I think your architecture question is fascinating, and certainly a topic
I've been interested in. I agree wholeheartedly with Dan's
defense-in-depth philosophy, those are wise words to stand upon. This
is elegantly reflected by the architecture you've described (multiple
host users running rootless containers). Lots and lots of safety layers
there.
I also hear you loud and clear about this being a PITA to manage. My
experience is, it can get even trickier when you bring in something like
Ansible to "help" manage it :( Esp., as you also found, the storage
ownership mess very quickly gets out of hand.
---
Side-note: This is what prompted my earlier question to this list:
"Ansible `template` tasks and rootless podman volume content management"
---
In all cases, try to step back to first-principals: There's always a
push-and-pull between "security" vs "usability" (or "ease of
use",
"management", "convenience", etc.). Most often, you give up one to
get
some of the other. Exceptions to this seem to be incredibly rare
(SELinux may be one from a user's POV).
So for an architecture like you described, perhaps it's simply past the
"reasonably practical" point. Maybe it's "okay" to use a single
(host)
user to run all the containers? You can still leverage pods to
segregate networking, cgroups for resources, and volumes to carve up
storage (with careful attention to your `:z` and `:Z`s).
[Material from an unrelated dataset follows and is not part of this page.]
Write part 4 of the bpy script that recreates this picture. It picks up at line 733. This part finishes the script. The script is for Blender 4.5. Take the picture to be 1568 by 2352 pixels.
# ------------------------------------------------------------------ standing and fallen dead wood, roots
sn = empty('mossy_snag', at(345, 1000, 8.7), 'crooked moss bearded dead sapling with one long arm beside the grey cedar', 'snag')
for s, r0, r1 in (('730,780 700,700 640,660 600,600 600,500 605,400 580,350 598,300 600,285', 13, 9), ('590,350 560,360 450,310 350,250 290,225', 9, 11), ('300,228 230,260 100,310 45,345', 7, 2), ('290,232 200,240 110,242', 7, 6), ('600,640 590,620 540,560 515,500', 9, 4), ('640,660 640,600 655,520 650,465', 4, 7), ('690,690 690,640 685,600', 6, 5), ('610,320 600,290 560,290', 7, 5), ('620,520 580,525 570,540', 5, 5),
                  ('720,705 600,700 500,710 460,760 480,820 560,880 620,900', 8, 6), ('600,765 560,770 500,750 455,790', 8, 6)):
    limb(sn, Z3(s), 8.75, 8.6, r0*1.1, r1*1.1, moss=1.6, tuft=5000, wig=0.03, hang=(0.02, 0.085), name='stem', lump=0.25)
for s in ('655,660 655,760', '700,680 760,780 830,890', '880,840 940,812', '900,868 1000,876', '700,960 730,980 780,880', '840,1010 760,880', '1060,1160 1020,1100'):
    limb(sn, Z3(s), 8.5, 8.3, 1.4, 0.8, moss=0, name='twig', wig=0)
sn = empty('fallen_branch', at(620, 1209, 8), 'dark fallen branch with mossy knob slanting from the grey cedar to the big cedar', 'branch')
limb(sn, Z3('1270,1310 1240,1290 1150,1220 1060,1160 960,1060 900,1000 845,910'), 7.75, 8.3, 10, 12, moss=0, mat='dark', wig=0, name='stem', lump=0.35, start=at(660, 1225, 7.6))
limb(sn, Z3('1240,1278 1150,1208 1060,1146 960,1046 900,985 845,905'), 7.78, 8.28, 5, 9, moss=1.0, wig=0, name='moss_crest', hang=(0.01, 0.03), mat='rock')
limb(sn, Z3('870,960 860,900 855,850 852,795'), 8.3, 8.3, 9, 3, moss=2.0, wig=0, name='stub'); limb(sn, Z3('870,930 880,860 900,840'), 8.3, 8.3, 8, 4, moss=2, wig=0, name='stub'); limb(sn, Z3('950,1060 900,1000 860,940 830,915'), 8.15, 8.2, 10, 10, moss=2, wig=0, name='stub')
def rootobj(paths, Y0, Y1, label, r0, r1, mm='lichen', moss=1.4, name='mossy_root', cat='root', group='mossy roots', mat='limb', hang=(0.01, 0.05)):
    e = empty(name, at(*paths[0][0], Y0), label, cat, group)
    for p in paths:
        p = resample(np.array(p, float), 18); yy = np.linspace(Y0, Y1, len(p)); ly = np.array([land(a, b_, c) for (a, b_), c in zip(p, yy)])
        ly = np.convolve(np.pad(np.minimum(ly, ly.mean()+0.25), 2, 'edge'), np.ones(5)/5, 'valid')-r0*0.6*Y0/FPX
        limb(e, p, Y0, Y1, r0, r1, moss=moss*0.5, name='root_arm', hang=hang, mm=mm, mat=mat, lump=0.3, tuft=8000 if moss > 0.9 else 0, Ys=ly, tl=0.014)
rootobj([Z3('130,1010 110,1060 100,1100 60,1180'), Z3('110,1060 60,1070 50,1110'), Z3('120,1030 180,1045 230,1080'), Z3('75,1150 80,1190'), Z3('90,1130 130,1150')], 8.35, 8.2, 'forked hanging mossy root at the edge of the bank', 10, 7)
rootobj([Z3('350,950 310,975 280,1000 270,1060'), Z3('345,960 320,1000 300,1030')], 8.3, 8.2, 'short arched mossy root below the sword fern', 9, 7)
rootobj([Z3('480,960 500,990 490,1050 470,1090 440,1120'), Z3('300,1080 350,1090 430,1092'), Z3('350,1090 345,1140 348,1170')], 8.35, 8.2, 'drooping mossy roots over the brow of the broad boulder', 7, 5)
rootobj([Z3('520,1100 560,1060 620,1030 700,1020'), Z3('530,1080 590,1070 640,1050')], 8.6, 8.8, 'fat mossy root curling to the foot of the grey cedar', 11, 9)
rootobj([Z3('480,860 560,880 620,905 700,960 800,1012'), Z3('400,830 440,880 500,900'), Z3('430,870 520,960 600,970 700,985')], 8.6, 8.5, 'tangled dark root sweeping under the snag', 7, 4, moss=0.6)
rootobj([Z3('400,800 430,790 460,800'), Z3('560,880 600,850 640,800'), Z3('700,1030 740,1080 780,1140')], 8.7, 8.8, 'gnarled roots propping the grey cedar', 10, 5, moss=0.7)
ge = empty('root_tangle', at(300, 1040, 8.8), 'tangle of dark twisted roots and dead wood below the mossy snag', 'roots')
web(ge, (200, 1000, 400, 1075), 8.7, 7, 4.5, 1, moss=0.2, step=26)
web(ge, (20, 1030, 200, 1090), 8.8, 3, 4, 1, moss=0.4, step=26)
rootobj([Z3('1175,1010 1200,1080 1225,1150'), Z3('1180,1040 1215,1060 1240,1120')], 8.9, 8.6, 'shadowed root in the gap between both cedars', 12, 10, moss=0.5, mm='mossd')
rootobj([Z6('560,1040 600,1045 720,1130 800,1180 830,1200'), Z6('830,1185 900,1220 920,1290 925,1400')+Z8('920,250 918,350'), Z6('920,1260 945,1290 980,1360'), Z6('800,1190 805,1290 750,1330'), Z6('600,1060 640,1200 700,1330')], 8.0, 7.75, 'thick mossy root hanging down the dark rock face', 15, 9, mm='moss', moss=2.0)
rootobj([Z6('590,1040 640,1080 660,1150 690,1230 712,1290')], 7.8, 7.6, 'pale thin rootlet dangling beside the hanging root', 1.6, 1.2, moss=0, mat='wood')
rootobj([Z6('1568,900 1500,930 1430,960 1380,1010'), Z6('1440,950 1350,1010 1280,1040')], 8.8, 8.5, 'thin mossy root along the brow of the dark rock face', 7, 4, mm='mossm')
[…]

I would also agree this is slightly "less safe". However, the
alternative may (unfortunately) be 100% secure: The system never gets
deployed at all, because it's simply too unwieldy for a human (and/or
Ansible) to manage.
I'm still curious to hear other opinions on this topic though.
---
Chris Evich (he/him), RHCA III
Senior Quality Assurance Engineer
If there's a "hard-way", I'm the first one to implement it.